Link: Interview with Ronald Numbers about creationism

1 minute read

A few years ago, historian of science and creationism Ronald Numbers did a great interview with Steve Paulson, which is on Salon: “Seeing the light — of science”. Numbers is the foremost academic expert on the history and growth of the creationism movement, both in the U.S. and globally, and he is one of my University of Wisconsin-Madison colleagues.

This interview looks at Numbers’ own history as a Seventh-Day Adventist, his journey from biblical literalism, and his historical perspective on the strategies of recent creationists.

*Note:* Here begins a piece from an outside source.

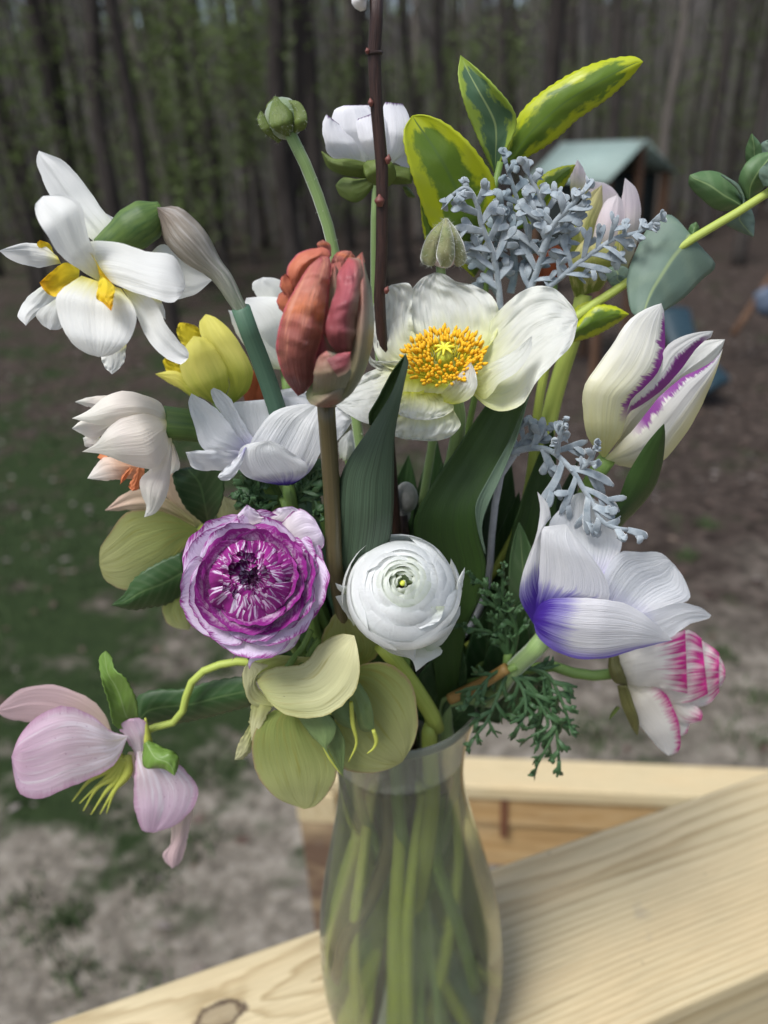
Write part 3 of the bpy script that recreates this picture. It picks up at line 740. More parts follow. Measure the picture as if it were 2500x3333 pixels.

Well, most people who reject evolution do not see themselves as being anti-scientific in any way. They love science. They love what science has produced. It’s allowed the conservative Christians to go on the airwaves, to fly to mission fields. They’re not against science at all. But they don’t believe evolution is real science. So they’re able to criticize one of the primary theories of modern science and yet not adopt an anti-scientific attitude. A lot of critics find that just absolutely amazing. And it’s a rhetorical game that has been played fairly successfully for a long time. In the latter part of the 19th century, when Mary Baker Eddy came up with her system that denied the existence of a material world — denying the existence of sickness and death, which flew in the face of everything that late 19th century science was teaching — what did she call it? “Christian science.” The founder of chiropractic thought that he had found the only true scientific view of healing. The creationists around 1970 took the view that’s most at odds with modern science and called it “creation science.” They love science! And they want to partake in the cultural authority that still comes to science.